Written For The Australian - What’s your investing style? Are you a Rothschild or Vanderbilt?
Two of history's richest families took wildly different paths, and their stories tell you everything about how to think about family wealth. The Rothschilds treated wealth as a multi-generational project — a family "bank" to be protected and grown. The Vanderbilts? Their fortune was carved up and largely blown on lavish lifestyles, fading into history by the 1960s. So which one are you?
I've been exploring this dilemma because it's playing out in Australian households right now. Baby boomers are cashing out of investment properties after riding a huge wave of growth, and their kids are lining up with hands outstretched — usually for a house deposit of $100,000 to $200,000. On the surface, it feels generous. Beneath the surface, most parents haven't done the maths on what it does to their own retirement.
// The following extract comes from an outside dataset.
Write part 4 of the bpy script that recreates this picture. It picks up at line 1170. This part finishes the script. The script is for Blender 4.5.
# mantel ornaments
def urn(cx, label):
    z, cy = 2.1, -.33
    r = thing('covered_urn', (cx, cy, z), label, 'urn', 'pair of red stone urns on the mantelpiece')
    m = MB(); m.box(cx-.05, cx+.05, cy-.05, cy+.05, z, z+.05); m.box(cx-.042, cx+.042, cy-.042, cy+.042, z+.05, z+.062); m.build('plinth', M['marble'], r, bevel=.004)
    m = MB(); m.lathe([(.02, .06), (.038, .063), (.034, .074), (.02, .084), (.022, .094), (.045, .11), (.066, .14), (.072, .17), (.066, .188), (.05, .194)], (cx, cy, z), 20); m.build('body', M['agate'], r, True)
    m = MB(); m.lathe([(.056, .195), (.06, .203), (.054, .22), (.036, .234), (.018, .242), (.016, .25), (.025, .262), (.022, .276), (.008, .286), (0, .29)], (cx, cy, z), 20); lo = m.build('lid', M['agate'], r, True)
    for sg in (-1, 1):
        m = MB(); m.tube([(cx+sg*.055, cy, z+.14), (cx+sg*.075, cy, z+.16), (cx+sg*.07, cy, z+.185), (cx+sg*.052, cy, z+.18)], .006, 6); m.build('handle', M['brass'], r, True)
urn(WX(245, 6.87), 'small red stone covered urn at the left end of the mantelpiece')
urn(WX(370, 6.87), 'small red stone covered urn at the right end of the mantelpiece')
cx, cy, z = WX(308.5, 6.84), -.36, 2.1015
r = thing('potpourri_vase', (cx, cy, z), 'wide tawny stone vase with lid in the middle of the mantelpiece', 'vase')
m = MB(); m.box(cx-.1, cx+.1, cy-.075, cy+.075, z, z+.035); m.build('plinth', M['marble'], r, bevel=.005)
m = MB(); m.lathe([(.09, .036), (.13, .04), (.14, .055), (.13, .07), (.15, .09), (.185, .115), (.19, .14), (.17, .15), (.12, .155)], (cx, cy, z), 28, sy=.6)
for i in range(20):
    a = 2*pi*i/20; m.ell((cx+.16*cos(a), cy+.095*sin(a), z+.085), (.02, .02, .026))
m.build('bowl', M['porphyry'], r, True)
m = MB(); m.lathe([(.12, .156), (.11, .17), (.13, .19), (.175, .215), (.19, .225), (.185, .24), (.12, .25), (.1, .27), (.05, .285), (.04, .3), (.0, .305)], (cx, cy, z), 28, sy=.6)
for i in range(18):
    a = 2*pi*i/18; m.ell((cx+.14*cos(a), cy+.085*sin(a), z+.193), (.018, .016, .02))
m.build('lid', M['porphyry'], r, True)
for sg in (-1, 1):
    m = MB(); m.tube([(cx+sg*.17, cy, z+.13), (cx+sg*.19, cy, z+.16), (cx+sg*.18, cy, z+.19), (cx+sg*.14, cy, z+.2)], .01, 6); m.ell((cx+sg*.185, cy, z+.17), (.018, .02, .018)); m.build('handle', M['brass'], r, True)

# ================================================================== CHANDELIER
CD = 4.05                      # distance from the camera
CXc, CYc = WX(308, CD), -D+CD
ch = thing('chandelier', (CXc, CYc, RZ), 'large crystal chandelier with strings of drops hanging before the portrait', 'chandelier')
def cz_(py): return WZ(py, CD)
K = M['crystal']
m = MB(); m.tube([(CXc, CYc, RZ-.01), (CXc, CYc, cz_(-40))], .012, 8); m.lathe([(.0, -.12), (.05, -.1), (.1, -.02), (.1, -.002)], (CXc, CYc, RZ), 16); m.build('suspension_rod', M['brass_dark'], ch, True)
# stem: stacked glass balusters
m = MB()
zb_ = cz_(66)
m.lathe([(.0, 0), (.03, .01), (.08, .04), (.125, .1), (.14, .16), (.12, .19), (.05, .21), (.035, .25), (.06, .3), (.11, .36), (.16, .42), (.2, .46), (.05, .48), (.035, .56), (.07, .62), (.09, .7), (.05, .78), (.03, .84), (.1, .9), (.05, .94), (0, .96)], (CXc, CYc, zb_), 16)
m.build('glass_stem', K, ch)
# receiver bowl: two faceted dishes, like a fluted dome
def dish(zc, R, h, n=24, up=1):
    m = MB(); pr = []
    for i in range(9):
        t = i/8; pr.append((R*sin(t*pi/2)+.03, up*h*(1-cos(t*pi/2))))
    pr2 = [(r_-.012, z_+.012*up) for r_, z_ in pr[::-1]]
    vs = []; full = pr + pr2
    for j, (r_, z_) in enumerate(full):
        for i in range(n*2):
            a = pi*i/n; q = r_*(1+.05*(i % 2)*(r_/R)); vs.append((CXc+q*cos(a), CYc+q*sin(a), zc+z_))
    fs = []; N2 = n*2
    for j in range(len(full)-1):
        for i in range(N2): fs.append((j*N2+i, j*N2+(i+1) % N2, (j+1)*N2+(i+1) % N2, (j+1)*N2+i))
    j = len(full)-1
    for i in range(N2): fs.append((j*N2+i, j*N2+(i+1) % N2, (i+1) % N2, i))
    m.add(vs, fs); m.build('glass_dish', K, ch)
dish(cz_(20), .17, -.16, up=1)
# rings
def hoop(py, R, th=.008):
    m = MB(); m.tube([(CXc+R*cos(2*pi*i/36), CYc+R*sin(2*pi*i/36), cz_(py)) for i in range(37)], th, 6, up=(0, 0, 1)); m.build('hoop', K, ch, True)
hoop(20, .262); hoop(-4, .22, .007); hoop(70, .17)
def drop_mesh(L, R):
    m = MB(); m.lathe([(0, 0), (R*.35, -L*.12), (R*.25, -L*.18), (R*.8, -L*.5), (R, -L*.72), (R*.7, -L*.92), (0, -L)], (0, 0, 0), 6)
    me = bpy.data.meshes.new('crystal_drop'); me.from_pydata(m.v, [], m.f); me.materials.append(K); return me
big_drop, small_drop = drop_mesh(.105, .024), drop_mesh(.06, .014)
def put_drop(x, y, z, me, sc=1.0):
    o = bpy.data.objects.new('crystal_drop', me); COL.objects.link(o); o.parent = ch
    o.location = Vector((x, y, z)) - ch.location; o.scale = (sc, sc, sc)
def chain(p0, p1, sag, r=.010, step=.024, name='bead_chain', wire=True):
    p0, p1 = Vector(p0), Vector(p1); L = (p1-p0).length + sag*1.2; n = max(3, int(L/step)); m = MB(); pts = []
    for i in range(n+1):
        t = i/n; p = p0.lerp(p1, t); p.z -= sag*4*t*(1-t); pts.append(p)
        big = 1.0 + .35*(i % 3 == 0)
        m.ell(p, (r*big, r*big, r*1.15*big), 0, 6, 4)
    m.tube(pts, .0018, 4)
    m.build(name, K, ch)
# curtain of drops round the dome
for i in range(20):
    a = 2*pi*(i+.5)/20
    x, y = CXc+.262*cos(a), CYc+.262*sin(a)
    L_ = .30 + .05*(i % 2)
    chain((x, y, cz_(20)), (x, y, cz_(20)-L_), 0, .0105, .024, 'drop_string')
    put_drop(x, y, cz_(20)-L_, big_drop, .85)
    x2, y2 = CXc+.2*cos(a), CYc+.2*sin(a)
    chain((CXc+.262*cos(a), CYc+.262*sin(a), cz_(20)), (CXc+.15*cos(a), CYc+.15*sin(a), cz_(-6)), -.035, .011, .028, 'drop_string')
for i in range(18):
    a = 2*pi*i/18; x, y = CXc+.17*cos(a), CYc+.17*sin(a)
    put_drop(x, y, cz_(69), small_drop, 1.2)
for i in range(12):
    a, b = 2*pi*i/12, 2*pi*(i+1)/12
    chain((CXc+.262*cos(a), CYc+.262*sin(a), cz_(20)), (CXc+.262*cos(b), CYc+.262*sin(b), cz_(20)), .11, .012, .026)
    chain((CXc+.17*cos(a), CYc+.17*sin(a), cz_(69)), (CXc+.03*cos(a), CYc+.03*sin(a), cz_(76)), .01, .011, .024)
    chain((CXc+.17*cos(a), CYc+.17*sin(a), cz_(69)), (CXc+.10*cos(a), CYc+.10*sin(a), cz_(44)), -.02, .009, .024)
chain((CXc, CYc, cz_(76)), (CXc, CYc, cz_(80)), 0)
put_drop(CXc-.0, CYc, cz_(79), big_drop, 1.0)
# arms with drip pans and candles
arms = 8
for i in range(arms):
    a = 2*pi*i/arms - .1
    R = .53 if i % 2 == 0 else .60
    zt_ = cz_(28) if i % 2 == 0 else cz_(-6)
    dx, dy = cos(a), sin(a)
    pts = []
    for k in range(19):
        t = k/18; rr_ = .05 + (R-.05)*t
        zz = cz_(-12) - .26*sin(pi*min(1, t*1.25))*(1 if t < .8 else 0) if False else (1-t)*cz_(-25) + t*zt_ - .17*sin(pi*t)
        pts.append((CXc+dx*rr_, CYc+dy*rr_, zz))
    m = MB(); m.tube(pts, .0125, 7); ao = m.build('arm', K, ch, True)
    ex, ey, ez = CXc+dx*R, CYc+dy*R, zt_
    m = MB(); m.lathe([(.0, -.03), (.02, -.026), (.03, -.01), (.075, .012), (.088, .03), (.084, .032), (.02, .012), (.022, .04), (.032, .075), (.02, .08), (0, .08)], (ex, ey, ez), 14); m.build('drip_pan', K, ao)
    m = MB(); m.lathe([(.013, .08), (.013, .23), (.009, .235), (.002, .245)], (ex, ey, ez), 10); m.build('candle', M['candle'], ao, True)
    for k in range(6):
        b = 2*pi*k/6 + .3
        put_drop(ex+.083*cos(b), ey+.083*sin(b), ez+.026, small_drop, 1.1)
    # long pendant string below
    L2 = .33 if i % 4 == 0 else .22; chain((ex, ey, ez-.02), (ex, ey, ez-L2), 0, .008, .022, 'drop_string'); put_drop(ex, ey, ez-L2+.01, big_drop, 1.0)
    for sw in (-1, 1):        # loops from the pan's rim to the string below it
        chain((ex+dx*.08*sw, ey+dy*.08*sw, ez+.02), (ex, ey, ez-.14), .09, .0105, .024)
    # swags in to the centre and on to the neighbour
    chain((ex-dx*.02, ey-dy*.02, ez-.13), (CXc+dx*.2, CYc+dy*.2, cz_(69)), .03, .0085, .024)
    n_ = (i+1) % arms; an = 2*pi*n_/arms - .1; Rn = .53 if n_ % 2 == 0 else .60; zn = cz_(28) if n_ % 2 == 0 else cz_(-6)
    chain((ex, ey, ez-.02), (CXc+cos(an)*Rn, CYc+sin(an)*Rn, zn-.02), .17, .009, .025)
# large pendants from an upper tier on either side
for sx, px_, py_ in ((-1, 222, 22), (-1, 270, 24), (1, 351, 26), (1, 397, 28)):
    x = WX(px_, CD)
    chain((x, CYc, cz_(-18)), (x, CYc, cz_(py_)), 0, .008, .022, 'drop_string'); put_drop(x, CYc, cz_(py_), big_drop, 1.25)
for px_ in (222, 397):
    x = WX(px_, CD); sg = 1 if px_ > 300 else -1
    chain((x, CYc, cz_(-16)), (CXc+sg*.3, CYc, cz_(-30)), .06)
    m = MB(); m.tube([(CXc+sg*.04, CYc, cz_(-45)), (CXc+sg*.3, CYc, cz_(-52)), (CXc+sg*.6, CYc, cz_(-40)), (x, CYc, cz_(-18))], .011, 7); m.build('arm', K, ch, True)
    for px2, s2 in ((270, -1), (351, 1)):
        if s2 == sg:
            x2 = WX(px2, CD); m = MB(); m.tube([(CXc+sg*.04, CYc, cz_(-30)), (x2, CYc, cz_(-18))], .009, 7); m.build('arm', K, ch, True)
Here's a useful rule of thumb from adviser Peter Lambert: work out your annual retirement spending, then capitalise it at 5 per cent. If you spend $60,000 a year, you need to preserve roughly $1.2 million. Only assets *above* that number should be considered for gifting. Anything less and you're quietly trading your own security for the kids' upgrade.
And there's more to it than just the number. Gifts can be diluted by a child's divorce, poor investment decisions, or lifestyle creep. Centrelink's gifting rules can trip up anyone counting on the age pension. Longevity is the elephant in the room — retirements are stretching to 30-plus years, and nursing home bonds don't pay themselves.
There are smarter structures: parents acting as loan guarantors using their own property equity, buying a property in their name and renting to the kids below market, or documenting the gift as a loan with a caveat over the property.
The Rothschild lesson isn't about hoarding. It's about treating family wealth as something everyone contributes to and everyone eventually benefits from — not a one-off lottery ticket.